He was a wealthy playboy who counted movie icon James Dean among his friends and Hollywood actresses for wives.
But when Lance Reventlow, an heir to the Woolworth retail fortune, led the first U.S. team to compete in a Formula One World Championship there was no fairytale ending. Instead, his dreams of high-speed glory came spluttering to a halt.
Reventlow’s Scarab might not have won any prizes then, but the marque’s cars have become collector’s items and will shortly go up for sale at the UK’s Goodwood Revival meeting on September 12 for an eye-watering $3.5 million.
London auctioneers, Bonhams are handling the sale of both racing cars and their Fiat transporter, with Reventlow’s car alone expected to fetch around $1.5 million.
“The Scarab team cars were fantastically quick, but unfortunately for Reventlow, not quick enough in their development,” Bonham’s auctioneer James Knight said in a statement.
“These Scarabs are spectacular and beautiful Grand Prix cars with a proven race winning record at historic motor racing events.”
Reventlow was the only son of Barbara Hutton, a well-known socialite who counted Hollywood star Cary Grant among her seven husbands and whose troubled private life earned her the moniker “Poor Little Rich Girl.”
Her son, whose father Count Kurt von Haugwitz-Reventlow was Hutton’s second husband, also mixed in similarly swanky circles.
Reventlow was married twice, first to actress Jill St. John — best known for playing Bond girl, Tiffany Case opposite Sean Connery in “Diamonds Are Forever” — and latterly Cheryl Holdridge, an original cast member of “The Mickey Mouse Club.”
He christened the team Scarab after the Egyptian “good luck” beetle, but good fortune was in short supply as the American team endured a misfiring season in 1960.
He and fellow driver Chuck Daigh made their debut at the Monaco Grand Prix, but failed to qualify for the race later won by Britain’s Sterling Moss driving a Lotus.
Powered by a V8 Chevrolet at the front, the Scarab cars built in 1959 were fast but not as quick as the rear-engine Cooper Climax driven by Jack Brabham which had better road holding.
The famous British racing marque became the first to win the world title with an engine towards the rear. Rival F1 teams would quickly follow suit, leaving Sacrab to fight an almost unwinnable battle in 1960.
Daigh and Reventlow persevered, making it to the starting grid at the Belgium Grand Prix — qualifying 16th and 18th respectively — only to see Reventlow retire with engine trouble after one lap.
Daigh didn’t last much longer, succumbing to the same problem 15 laps later.

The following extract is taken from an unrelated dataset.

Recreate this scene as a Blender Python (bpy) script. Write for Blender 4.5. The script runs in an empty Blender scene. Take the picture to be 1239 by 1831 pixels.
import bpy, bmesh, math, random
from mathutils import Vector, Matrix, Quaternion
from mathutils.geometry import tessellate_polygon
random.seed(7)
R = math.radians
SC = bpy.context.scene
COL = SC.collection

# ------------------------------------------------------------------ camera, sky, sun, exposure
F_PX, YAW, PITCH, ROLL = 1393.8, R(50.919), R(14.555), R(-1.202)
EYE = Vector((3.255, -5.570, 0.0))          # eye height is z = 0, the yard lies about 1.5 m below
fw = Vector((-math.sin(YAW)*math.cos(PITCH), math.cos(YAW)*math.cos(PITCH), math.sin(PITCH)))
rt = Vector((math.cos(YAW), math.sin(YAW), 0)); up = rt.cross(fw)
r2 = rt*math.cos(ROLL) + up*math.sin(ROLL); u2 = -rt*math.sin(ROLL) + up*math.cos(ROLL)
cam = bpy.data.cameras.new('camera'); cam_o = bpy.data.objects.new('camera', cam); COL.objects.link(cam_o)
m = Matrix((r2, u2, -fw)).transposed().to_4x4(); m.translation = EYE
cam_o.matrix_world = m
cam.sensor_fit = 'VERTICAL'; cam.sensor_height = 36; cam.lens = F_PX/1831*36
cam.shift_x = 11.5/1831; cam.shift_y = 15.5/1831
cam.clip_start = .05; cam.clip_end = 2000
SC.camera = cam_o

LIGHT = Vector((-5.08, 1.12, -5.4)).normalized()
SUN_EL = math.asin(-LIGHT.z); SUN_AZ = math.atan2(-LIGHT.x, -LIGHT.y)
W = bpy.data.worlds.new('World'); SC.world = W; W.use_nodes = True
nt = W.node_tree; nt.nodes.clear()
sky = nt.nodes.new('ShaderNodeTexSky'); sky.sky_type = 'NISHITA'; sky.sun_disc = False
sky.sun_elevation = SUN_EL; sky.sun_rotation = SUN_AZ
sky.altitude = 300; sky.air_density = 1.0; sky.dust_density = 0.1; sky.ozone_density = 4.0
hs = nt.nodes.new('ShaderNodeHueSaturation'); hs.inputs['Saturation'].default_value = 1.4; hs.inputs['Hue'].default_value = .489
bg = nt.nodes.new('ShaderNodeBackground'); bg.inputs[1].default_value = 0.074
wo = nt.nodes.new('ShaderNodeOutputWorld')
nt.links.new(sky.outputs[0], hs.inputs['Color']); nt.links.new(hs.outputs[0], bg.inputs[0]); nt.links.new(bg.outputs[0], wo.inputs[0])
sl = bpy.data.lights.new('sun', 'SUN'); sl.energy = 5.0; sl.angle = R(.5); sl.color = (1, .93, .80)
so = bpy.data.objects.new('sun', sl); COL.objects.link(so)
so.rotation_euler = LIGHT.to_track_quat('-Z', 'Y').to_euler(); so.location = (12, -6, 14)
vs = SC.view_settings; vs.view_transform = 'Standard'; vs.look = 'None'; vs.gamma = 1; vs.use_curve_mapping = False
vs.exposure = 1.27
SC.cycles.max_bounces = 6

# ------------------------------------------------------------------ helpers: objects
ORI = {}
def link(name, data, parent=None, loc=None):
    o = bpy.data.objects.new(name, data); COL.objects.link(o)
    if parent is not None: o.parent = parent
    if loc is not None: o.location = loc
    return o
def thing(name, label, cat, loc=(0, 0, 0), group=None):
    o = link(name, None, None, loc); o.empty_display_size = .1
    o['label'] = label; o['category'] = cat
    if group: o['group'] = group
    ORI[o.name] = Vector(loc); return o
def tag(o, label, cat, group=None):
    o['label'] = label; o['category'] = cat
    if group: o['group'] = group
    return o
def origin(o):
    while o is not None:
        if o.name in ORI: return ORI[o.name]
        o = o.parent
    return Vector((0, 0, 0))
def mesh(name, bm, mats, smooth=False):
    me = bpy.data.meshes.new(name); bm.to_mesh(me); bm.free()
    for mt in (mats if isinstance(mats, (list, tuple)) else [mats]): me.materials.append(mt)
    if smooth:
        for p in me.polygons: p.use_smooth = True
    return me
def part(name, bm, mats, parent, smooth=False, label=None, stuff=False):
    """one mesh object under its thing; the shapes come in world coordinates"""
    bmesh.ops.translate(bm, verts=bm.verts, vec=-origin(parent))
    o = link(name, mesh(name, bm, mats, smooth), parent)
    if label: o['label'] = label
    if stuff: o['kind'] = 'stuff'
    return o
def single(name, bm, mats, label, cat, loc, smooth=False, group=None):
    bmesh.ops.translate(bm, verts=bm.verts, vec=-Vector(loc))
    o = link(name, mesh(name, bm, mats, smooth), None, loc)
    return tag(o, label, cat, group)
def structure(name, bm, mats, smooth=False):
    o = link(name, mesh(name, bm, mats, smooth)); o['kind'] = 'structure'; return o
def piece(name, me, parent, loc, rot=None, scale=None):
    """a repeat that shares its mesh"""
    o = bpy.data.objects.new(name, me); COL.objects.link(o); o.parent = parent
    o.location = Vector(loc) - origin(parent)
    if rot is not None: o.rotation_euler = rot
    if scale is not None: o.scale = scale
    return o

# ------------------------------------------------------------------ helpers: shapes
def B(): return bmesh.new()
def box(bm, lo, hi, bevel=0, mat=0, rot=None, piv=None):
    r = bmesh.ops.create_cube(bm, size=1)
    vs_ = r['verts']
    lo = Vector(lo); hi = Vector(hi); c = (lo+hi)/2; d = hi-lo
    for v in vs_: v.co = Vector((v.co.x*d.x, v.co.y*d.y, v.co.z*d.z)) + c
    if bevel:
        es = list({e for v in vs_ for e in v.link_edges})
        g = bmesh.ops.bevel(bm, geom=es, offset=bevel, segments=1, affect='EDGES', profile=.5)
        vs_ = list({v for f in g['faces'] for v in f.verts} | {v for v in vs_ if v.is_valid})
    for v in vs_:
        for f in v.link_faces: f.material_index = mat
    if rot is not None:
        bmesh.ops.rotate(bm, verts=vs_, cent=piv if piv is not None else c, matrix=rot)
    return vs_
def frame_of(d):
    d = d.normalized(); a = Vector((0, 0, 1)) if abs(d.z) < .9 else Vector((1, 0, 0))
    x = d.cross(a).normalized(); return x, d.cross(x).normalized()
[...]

A 10th place for Daigh at their home grand prix, held at California’s Riverside International Raceway, proved to be both a high point but also the closing curtain on Scarab’s brief F1 adventure.
There would be no happy ending for Reventlow off the track either.
In 1972, he was killed when the Cessna aircraft he was a passenger in crashed in Aspen, Colorado. He was 36.